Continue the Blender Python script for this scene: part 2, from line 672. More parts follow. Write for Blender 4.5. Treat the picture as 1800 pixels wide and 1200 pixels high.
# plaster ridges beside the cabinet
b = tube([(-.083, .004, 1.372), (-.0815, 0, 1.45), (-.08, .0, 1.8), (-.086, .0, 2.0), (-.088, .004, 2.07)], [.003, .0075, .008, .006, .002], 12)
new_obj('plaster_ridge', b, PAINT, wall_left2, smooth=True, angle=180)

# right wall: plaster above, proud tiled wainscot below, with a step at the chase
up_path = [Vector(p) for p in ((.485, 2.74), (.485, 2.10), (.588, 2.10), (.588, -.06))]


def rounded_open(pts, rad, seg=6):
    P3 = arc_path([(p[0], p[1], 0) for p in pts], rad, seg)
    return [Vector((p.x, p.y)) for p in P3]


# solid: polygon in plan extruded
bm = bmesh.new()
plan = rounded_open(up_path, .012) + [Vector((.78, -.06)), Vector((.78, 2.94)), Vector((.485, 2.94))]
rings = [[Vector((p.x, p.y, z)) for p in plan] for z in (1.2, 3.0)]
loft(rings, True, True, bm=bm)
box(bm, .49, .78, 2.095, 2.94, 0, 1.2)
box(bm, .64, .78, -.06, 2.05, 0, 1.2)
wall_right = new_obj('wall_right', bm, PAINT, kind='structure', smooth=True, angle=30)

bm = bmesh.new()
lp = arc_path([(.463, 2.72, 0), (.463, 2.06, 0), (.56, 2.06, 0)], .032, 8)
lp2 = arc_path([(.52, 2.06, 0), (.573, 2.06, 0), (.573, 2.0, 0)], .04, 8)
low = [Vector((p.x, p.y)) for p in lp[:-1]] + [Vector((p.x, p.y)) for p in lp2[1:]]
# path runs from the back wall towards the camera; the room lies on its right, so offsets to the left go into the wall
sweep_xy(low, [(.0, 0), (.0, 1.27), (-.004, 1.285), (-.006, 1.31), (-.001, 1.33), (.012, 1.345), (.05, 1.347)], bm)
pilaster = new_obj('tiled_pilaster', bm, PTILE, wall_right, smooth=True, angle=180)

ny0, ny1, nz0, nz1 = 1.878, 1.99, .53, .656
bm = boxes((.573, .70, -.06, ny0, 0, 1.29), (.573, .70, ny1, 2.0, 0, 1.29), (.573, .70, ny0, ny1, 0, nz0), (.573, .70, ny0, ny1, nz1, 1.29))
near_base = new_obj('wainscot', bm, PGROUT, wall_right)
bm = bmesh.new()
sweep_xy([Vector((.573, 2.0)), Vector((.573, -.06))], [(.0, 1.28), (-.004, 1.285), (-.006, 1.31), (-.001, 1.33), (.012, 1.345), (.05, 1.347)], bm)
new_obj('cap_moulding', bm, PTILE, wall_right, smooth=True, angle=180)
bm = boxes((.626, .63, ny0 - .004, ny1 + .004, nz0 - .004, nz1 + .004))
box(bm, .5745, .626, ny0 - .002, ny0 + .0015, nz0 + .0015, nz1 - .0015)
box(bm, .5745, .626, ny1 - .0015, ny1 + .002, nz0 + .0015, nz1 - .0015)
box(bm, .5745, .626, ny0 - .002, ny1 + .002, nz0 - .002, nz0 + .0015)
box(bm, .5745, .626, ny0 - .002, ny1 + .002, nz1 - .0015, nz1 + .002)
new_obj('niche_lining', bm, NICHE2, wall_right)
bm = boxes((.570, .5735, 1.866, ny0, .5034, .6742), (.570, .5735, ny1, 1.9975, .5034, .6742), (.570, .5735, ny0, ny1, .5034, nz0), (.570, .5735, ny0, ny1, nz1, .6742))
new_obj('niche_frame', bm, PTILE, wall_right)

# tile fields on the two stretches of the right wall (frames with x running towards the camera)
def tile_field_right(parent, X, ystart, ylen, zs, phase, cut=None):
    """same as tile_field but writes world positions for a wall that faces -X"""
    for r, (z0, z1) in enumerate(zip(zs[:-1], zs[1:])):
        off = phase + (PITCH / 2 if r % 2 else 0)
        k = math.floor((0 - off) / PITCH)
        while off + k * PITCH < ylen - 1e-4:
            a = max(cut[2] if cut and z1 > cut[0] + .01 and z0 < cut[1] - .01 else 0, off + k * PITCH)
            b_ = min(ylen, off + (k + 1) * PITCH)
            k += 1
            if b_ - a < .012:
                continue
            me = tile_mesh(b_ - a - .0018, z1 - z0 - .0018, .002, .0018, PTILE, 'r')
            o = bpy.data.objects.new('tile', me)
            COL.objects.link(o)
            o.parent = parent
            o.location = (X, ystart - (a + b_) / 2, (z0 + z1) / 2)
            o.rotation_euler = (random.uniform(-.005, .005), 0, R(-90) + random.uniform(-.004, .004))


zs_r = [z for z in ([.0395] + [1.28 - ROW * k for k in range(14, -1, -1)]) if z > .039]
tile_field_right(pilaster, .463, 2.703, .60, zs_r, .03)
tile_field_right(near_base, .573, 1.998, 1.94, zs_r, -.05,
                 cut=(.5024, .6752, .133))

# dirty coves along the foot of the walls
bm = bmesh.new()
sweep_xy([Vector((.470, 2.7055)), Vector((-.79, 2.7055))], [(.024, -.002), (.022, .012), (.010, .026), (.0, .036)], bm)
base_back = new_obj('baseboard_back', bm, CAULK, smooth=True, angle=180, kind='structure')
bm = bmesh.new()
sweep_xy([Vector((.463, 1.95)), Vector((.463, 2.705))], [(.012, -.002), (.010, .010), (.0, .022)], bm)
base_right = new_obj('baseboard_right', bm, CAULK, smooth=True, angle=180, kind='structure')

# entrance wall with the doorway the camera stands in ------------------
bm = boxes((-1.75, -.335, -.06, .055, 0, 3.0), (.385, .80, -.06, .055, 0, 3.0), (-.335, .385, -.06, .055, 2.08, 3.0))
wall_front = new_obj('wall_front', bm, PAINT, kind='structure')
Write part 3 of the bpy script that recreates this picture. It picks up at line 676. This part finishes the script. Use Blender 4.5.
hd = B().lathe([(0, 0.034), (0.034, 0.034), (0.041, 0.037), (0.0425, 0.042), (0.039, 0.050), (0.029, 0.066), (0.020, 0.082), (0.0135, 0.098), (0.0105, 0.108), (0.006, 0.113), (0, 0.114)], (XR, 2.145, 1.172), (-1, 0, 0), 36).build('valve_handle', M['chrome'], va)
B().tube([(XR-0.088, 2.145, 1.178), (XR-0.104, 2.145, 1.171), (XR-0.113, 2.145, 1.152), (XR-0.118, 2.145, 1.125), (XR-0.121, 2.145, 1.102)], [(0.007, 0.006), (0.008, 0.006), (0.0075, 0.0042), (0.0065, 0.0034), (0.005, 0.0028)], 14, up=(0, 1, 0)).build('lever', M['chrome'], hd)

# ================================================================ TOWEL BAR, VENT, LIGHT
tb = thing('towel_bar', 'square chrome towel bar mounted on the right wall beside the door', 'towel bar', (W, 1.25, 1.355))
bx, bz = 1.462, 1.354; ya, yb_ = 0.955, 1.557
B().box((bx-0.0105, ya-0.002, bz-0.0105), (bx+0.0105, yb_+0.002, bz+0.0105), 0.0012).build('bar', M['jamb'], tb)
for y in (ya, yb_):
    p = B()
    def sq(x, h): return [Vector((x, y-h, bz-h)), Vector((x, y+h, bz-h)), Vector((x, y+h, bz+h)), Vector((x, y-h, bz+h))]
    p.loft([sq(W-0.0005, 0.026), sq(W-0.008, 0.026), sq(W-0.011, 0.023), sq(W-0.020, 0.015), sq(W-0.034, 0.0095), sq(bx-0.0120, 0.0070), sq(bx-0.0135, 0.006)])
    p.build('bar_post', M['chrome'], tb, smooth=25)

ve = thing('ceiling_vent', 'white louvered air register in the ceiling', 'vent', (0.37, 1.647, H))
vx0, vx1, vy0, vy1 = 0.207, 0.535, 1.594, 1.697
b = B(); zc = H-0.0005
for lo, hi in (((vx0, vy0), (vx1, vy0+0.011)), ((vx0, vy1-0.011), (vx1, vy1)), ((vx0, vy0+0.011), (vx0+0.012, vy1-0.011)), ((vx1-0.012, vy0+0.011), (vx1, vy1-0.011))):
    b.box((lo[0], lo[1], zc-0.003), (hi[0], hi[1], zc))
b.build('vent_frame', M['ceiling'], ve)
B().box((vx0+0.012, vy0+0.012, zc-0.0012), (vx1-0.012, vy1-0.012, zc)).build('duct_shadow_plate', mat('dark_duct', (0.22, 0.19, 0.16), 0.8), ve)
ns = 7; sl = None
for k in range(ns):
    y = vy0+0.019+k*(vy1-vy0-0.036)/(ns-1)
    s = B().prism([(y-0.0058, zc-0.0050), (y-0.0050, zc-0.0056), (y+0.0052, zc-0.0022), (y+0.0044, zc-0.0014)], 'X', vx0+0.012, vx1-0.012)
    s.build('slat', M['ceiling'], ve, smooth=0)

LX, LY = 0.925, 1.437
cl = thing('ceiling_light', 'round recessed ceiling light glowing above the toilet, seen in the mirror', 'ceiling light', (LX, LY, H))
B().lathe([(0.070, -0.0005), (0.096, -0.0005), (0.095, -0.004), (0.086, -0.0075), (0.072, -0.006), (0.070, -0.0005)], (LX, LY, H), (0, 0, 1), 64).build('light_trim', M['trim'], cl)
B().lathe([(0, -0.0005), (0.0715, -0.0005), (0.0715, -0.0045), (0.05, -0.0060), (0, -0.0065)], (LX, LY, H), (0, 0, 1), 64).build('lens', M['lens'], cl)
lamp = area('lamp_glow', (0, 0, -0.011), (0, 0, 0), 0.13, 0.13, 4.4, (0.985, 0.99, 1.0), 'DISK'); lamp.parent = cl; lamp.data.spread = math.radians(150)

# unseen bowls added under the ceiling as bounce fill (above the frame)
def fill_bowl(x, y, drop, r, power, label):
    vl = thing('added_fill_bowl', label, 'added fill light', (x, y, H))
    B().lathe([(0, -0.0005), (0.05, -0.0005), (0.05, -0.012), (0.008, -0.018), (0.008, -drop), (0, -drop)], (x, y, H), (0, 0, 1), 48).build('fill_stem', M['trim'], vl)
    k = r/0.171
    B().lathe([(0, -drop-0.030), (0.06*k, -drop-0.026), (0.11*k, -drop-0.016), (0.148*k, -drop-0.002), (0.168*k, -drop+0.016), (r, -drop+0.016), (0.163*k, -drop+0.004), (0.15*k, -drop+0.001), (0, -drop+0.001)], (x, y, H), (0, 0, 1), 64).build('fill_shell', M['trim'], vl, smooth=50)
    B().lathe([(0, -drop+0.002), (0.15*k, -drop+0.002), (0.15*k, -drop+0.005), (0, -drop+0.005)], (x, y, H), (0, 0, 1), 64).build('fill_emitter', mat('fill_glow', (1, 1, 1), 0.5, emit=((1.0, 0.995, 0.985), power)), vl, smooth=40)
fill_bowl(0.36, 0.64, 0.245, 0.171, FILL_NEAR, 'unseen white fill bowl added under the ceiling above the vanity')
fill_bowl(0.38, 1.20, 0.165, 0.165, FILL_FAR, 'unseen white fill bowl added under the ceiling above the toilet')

_ _ _ _ _ _ _

• _TASK INSTRUCTIONS_: Quote every line from the beginning of the entries up to and including the line that contains "return [Vector((p.x, p.y)) for p in P3]".

• _EXERCISE RESPONSE_:
Continue the Blender Python script for this scene: part 2, from line 672. More parts follow. Write for Blender 4.5. Treat the picture as 1800 pixels wide and 1200 pixels high.
# plaster ridges beside the cabinet
b = tube([(-.083, .004, 1.372), (-.0815, 0, 1.45), (-.08, .0, 1.8), (-.086, .0, 2.0), (-.088, .004, 2.07)], [.003, .0075, .008, .006, .002], 12)
new_obj('plaster_ridge', b, PAINT, wall_left2, smooth=True, angle=180)

# right wall: plaster above, proud tiled wainscot below, with a step at the chase
up_path = [Vector(p) for p in ((.485, 2.74), (.485, 2.10), (.588, 2.10), (.588, -.06))]


def rounded_open(pts, rad, seg=6):
    P3 = arc_path([(p[0], p[1], 0) for p in pts], rad, seg)
    return [Vector((p.x, p.y)) for p in P3]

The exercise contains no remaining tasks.